• Wed16January 2013
  • Christian Louboutin heels – a tale of two cities


    From London to Paris, Selfridges to Rue de Grenelle, I’ve searched high and low for my perfect pair of Christian Louboutin. But alas, I have yet to find the my dream heels or that should be they have yet to find me. Instead of dwelling over my failures in the footwear department, I’m going to tell you about my two very different experiences of shopping in the world-famous Louboutin boutiques of London and Paris.

    There are many reasons why I love the Victoria and Albert museum. The exhibitions are inspiring and curated with the excellence one would expect from such a fantastic institution. What’s more, there’s always something going on that’s fashion or arts related. The location also happens to fall in my favour as it’s very close to South Kensington and Harrods, where I tried on my first pair of Louboutins.

    After trying on the Pigalles, which were my Louby Lous (yes, that’s what I call them) of choice, I decided I may have to lower my expectations, literally. I finally found a style that I liked but as with all good things, they come to those who wait and the size of my feet has proven to be an issue.

    Weeks passed and after searching again on the internet and trying on various pairs that didn’t fit or reminded me of Minnie Mouse in department stores – I’m talking about the round-toed pumps, we headed to the Louboutin store in Knightsbridge.

    With the warning from my boyfriend that the staff in the flagship store are meant to be snooty, I really didn’t know what to expect. In fact, I was pleasantly surprised. Not only were the assistants extremely friendly but they also very helpful. It says a lot about a company when they will not sell you a pair of heels that do not fit. The what seems to be age-old problem reared its ugly head once again and left the beautiful store with elegantly displayed pieces of my kind of art empty-handed. And so to Paris.
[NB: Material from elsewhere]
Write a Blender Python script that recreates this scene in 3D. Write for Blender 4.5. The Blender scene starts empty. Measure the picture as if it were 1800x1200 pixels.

    Now we didn’t travel to Paris specifically to buy a pair of Louboutins but a trip to one of their boutiques was certainly on the agenda and we weren’t the only ones. I’m not sure if this is common practice but we had to join a fair-sized queue on a cold January day to ensure we would be allowed into this exclusive landmark on the fashionistas map of Paris.  Yes, we stood shivering for approximately 40 minutes before we entered into the rather tiny boutique on the Left Bank. You can see the photos here and here.

    Was it worth the wait? I’d like to say yes, the experience was delightful but compared to the London service their French relation was pretty poor. The girl who served me was pretty nonchalant about the whole process. No, she wasn’t serving anyone else and she did find the shoes that I wanted but there was no rapport. It was only when I said I’d take the pair that she decided to take an interest and see if the shoes actually fitted. They didn’t so I’m back to the drawing board.

    Maybe it was this one bad experience of a perhaps tired shop assistant but, as they say, first impressions count. I am determined to track down my Louboutins but will stick to my home turf to do so.

    Sorry Paris, I love you and all that but this time you just didn’t live up to my expectations.